WORK REQUIRED: Only the lines from the start of the data below through the line that contains "PI = math.pi" are to be copied, exactly and without pictures.

— START —

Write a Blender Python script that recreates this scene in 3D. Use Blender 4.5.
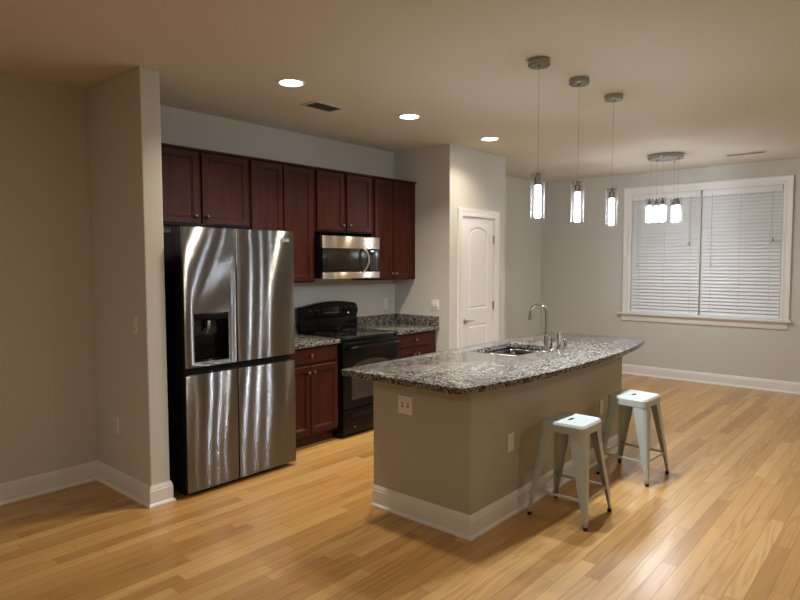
import bpy, bmesh, math, random
from mathutils import Vector, Matrix
random.seed(7)
for o in list(bpy.data.objects): bpy.data.objects.remove(o)
scn = bpy.context.scene
COL = scn.collection
PI = math.pi

# ------------------------------------------------------------------ camera, world, exposure
cam_d = bpy.data.cameras.new('camera'); cam = bpy.data.objects.new('camera', cam_d); COL.objects.link(cam)
cam_d.sensor_fit = 'HORIZONTAL'; cam_d.sensor_width = 36.0; cam_d.lens = 36.0*608.54/800.0
cam_d.clip_start = 0.02; cam_d.clip_end = 100
yaw, pitch, roll = 0.8561, -0.0608, -0.0021
fw = Vector((math.sin(yaw)*math.cos(pitch), math.cos(yaw)*math.cos(pitch), math.sin(pitch)))
rt = Vector((math.cos(yaw), -math.sin(yaw), 0)); up = rt.cross(fw)
rt2 = rt*math.cos(roll)+up*math.sin(roll); up2 = up*math.cos(roll)-rt*math.sin(roll)
M = Matrix((rt2, up2, -fw)).transposed().to_4x4(); M.translation = Vector((-5.1885, -4.5831, 1.5893))
cam.matrix_world = M
scn.camera = cam
vs = scn.view_settings
vs.view_transform = 'Standard'; vs.look = 'None'; vs.gamma = 1.0; vs.use_curve_mapping = False
vs.exposure = 0.58
W = bpy.data.worlds.new('World'); scn.world = W; W.use_nodes = True
bg = W.node_tree.nodes['Background']; bg.inputs[0].default_value = (0.10, 0.14, 0.22, 1); bg.inputs[1].default_value = 0.15

WARM = (1.0, 0.88, 0.70)
LIVING = (1.0, 0.92, 0.80)
COOL = (0.87, 0.93, 1.0)
LENS_E = 14.0       # glow of the ceiling light lenses
CAN_W = 12.5        # watts of each kitchen ceiling light
LIVING_W = 13.0     # watts of each living area ceiling light
PEND_E = 68.0      # radiance of the pendant tubes
PEND_W = 10.0        # watts out of the foot of each pendant tube
CHAND_E = 55.0
CHAND_W = 1.6

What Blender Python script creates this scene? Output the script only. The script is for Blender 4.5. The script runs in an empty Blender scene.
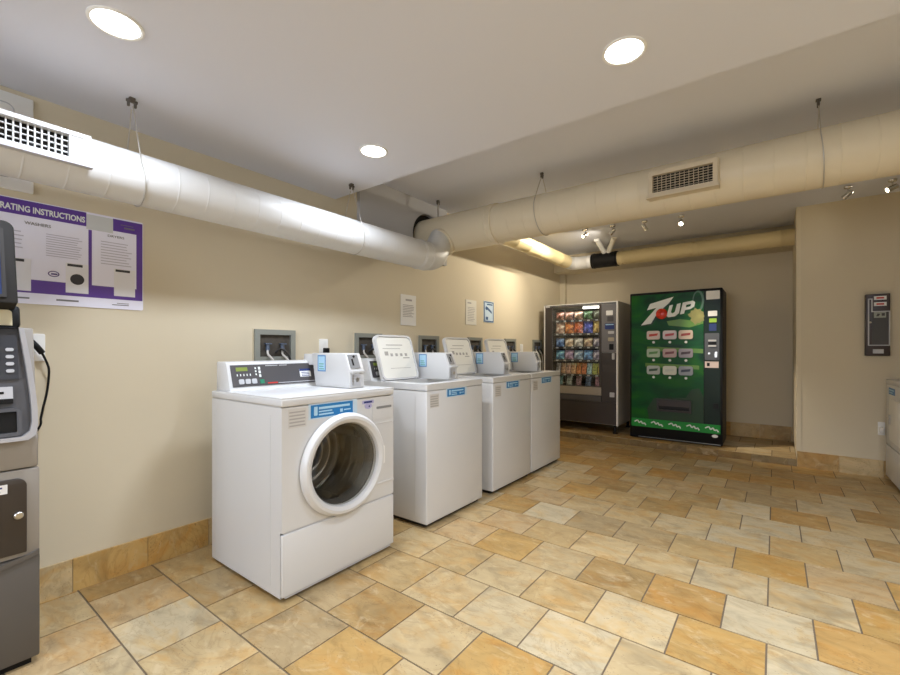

— END —

TASK RESULT:
Write a Blender Python script that recreates this scene in 3D. Use Blender 4.5.
import bpy, bmesh, math, random
from mathutils import Vector, Matrix
random.seed(7)
for o in list(bpy.data.objects): bpy.data.objects.remove(o)
scn = bpy.context.scene
COL = scn.collection
PI = math.pi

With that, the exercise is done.